The cultural dimension of this trade is where it gets genuinely interesting, though. Reese is one of the rare WNBA players whose brand extends well past the court — her rivalry with Caitlin Clark, her visibility in fashion and media, her role in the post-2023 NCAA boom that pulled millions of new viewers into women’s basketball. She’s magnetic in a way the league has spent years trying to harness. In Chicago, that magnetism kept colliding with the gravitational pull of a losing franchise. In Atlanta, joining a team built to win now, it might finally find the runway it’s needed. Her mother, according to NBC, reportedly cried when the trade went through. That’s the kind of detail that tells you the move wasn’t just a business decision for the family.
Three days after the trade, Reese was already selling “Angel’s Dream” house jerseys on X, the red and black colors of her new team dropped alongside a confident caption — “New Drop! Get yours now!!” There’s something unsubtle about the pivot, in a way that feels honest. She wanted to be somewhere that wanted to win. She got it. Merchandise followed within 72 hours. The WNBA, quietly, has become an ecosystem where a player’s move can be understood simultaneously as a basketball trade, a branding event, and a signal about the league’s own changing economics. This deal is all three at once.
The open question is whether Reese’s strengths will translate cleanly to Atlanta’s system. Her rebounding is elite. Her scoring is still evolving, particularly her shot away from the rim, which has been the main criticism from analysts two years running. Playing alongside Gray and Howard should reduce the offensive burden, which might, in a quiet way, be the thing that unlocks her. Elite rebounders with ball handlers who can actually find them tend to put up numbers that make contracts get bigger in a hurry. And hers runs through 2026, with a team option for 2027.
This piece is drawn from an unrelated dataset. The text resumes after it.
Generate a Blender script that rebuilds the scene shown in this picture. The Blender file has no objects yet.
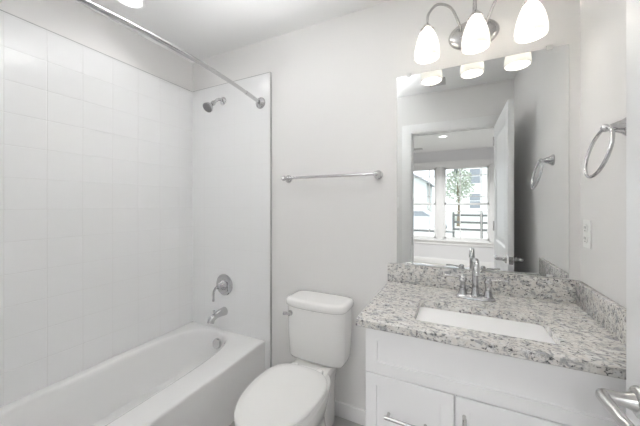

It’s hard not to feel that this trade marks the end of one WNBA narrative and the beginning of another. Chicago bet that the picks are worth more than the player. Atlanta bet the opposite. Somewhere between those two judgments, Angel Reese gets to find out whether the ambition she voiced in a Tribune interview actually has a home now. The Dream open the 2026 season with expectations that weren’t there a month ago. If the fit is real, this trade will be remembered as one of the more decisive moves in the league’s recent history. If it isn’t, Chicago will look, in hindsight, slightly smarter than anyone currently believes.